Ales e Arcus: entrambe sono partite male, tra critiche ed errori, senza una vera pianificazione e senza una mission ben definita. Ales nel 1997 per sistemere alcune centinaia di «lavoratori socialmente utili», Arcus nel 2004 come strumento per sostenere «in modo innovativo progetti importanti e ambiziosi concernenti il mondo dei beni e delle attività culturali»: in realtà nei primi anni ha distribuito a pioggia, senza nessuna trasparenza, centinaia di milioni, spesso con fini clientelari. Per questo ha subito forti critiche anche dalla Corte dei Conti. Negli ultimi anni i finanziamenti di Arcus sono assai più controllati (anche il Consiglio superiore dei Beni culturali ha poteri di indirizzo sui suoi progetti). Nel 2011 Arcus e soprattutto Ales sono state censurate dall’Autorità di Vigilanza sui Servizi Pubblici che si è richiamata anche al rischio che venissero alterate le norme europee sulla concorrenza. Ales si è però sempre occupata di servizi con personale d’ordine: guardiania, sorveglianza, manutenzione, pulizia, giardinaggio ecc. in musei, siti archeologici e palazzi del Mibact. Per ora non ha personale di profilo specialistico, quindi si limita all’esecuzione di compiti operativi per integrare il personale spesso carente del Mibact. Ma le cose stanno cambiando.
I programmi sono molto ambiziosi, come ha più volte detto il ministro Franceschini. Si tratta di dare piena operatività allo Statuto del 2011, mai applicato in pieno ma confermato e ampliato a marzo per adattarlo alla nuova struttura societaria.
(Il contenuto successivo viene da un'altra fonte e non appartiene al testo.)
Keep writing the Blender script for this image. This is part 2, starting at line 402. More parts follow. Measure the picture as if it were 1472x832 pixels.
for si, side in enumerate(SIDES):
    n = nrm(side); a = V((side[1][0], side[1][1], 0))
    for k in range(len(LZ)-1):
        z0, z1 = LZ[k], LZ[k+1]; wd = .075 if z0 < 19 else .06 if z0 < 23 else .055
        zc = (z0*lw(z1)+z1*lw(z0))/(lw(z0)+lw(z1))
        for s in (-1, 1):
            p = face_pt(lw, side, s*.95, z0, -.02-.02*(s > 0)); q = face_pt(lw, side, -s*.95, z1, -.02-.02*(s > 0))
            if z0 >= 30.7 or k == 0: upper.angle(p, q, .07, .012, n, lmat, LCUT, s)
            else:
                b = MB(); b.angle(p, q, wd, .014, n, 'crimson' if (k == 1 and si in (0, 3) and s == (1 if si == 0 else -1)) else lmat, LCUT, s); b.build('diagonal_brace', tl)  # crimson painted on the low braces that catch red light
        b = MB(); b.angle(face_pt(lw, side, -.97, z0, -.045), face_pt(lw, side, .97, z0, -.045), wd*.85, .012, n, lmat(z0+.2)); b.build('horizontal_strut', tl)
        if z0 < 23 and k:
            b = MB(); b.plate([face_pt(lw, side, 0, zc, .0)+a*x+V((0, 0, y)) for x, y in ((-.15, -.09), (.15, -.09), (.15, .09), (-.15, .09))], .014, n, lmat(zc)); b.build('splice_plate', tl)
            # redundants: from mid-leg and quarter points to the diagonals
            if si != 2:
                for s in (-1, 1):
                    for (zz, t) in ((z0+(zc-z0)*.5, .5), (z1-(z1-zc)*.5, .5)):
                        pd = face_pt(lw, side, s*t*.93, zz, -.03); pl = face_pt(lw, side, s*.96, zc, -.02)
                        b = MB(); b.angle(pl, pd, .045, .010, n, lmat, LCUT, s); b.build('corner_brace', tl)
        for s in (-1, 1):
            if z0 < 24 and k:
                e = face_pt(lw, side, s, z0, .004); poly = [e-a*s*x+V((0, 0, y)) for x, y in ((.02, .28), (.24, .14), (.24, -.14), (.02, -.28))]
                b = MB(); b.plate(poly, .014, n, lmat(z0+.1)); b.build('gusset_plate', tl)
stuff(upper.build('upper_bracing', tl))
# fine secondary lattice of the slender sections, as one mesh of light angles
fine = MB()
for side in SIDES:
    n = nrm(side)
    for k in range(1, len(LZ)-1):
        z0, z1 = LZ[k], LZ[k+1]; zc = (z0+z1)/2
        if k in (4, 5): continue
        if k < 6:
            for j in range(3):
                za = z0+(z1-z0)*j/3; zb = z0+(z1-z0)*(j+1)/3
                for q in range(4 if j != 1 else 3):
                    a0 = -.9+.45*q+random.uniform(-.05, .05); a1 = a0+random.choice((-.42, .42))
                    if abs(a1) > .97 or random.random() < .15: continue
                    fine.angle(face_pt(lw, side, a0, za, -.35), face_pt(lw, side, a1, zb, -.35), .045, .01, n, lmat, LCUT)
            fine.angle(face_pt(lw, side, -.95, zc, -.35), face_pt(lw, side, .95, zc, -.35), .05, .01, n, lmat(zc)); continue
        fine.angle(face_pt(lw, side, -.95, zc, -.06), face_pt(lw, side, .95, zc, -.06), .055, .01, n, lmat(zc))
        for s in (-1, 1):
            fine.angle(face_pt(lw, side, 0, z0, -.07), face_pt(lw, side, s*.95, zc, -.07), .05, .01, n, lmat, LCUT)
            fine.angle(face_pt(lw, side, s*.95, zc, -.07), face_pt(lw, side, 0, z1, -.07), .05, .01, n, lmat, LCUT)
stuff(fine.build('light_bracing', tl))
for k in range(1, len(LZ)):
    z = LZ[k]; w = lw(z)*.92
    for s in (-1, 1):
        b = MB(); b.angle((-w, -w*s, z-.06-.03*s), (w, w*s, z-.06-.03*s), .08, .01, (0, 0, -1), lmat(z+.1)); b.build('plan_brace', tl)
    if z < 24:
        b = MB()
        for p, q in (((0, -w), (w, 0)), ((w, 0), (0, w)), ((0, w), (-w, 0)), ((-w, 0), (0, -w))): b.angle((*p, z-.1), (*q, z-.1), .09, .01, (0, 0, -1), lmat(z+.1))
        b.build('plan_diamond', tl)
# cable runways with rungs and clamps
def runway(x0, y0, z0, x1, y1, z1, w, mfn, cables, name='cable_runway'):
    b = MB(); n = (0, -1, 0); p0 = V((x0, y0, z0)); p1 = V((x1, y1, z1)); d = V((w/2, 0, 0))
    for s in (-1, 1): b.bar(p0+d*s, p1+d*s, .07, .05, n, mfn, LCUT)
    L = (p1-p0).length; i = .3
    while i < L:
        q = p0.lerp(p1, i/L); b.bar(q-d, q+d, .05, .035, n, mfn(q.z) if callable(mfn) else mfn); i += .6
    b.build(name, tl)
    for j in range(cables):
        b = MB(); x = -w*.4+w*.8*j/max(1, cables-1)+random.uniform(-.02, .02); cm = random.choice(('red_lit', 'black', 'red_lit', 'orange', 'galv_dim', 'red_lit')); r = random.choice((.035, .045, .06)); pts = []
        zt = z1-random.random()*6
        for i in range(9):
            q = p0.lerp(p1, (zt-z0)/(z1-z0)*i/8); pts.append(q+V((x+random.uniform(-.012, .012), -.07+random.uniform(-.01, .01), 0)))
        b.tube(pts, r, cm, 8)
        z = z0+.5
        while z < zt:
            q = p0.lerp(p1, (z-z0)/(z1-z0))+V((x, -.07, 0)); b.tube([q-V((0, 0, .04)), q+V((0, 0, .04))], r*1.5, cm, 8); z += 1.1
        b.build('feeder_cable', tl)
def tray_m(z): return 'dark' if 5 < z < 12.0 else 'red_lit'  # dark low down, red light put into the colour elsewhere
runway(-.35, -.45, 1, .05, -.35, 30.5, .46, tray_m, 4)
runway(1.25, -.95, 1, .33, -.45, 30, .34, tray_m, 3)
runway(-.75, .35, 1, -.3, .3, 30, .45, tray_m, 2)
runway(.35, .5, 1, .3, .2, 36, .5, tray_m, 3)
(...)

Lo Statuto contiene infatti un lungo elenco di compiti che Ales intende svolgere, in Italia e all’estero. Potrà farlo con il suo personale (quindi direttamente su incarico del Mibact) o attraverso gare pubbliche. L’elenco comprende tutto ciò che riguarda i servizi aggiuntivi e non solo: gestione di musei, siti archeologici e biblioteche, centri di ristoro, bookshop, attività editoriali di ogni genere, mostre, merchandising, attività di formazione, comunicazione, call center, ricerche, consulenze e (ora che è stata assorbita Arcus) anche tutela e recupero di beni culturali, progetti di restauro, esecuzione di campagne di scavi, fundraising, pubblicità. E la lista può continuare.
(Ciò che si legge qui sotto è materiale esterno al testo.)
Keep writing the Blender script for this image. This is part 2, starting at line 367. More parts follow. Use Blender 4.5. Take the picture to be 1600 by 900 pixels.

Insomma Ales potrà intervenire a largo spettro su ogni aspetto dei beni culturali, con poteri e facoltà speciali. Infatti il Mibact può affidare direttamente alla sua società «in house» i servizi di cui ha bisogno senza gare pubbliche, come deve invece avvenire per le società private. Sembrerebbe una competizione impari. Ci si chiede: che fine faranno le società private che finora hanno gestito tutti i «servizi aggiuntivi» del Ministero? Da anni sono in stallo, agiscono in regime di proroga in attesa di imminenti e sempre rinviate nuove gare, quelle messe a punto dalla Consip nel 2015 su incarico del Mibact. Il Ministero aveva più volte invocato un rapporto più stretto con le imprese private del settore, indicando i servizi aggiuntivi come elemento indispensabile al rilancio di siti archeologici e musei. Pare proprio che la strategia sia cambiata: entra in gioco Ales, la grande società dello stesso Ministero. Che cosa succederà? Oggi, per esempio, ognuno dei superdirettori dei 30 musei «autonomi» (i 20 iniziali a cui si sono aggiunti altri musei archeologici) potrebbe scegliere la gara pubblica (quando ci sarà) rivolta alle società private che agiscono nel settore oppure l’affidamento diretto alla nuova Ales tramite Mibact. Franceschini lo ha dichiarato: vuole creare subito una struttura forte, simile a quella della Réunion des musées nationaux francese. È vero che Ales non è ancora all’altezza del compito, ma intanto si prepara: primo passo, creare una divisione che si occuperà soltanto dei servizi aggiuntivi.
Per adesso ad Ales mancano personale, «competenze», esperienza, know how. Tutte cose che non si improvvisano. Ma se non potrà rispondere direttamente alle richieste del Ministero «ottimizzando» il personale disponibile, potrà proporre al Mibact di lanciare un bando pubblico. In questa vicenda Ales parte in vantaggio e gioca in casa: è una società formalmente privata che può agire come una società pubblica con il supporto diretto del Ministero. Nel campo della riforma dei servizi aggiuntivi, quella che pareva una collaborazione tra Mibact e privati minaccia di diventare una guerra. L’ingresso in campo di Ales, temono le imprese private del settore, minaccia il mercato e i meccanismi della concorrenza. La volontà di Franceschini è del resto dichiarata: non ha nulla contro i privati, ma vuole creare una forte struttura pubblica, uno strumento flessibile a disposizione del Ministero che entri in competizione con gli attuali concessionari in un mercato asfittico (ora vale appena 200 milioni), che Franceschini giudica poco funzionale e monopolizzato da pochi attori. Tra non molto si scoprirà la strategia di Ales. Forse comincerà a intervenire in musei e siti minori poco appetibili, ma la volontà è quella di bruciare le tappe. Se non verrà fermata da ricorsi e sentenze, entro pochi mesi Ales sarà protagonista del mercato dei servizi per i beni culturali.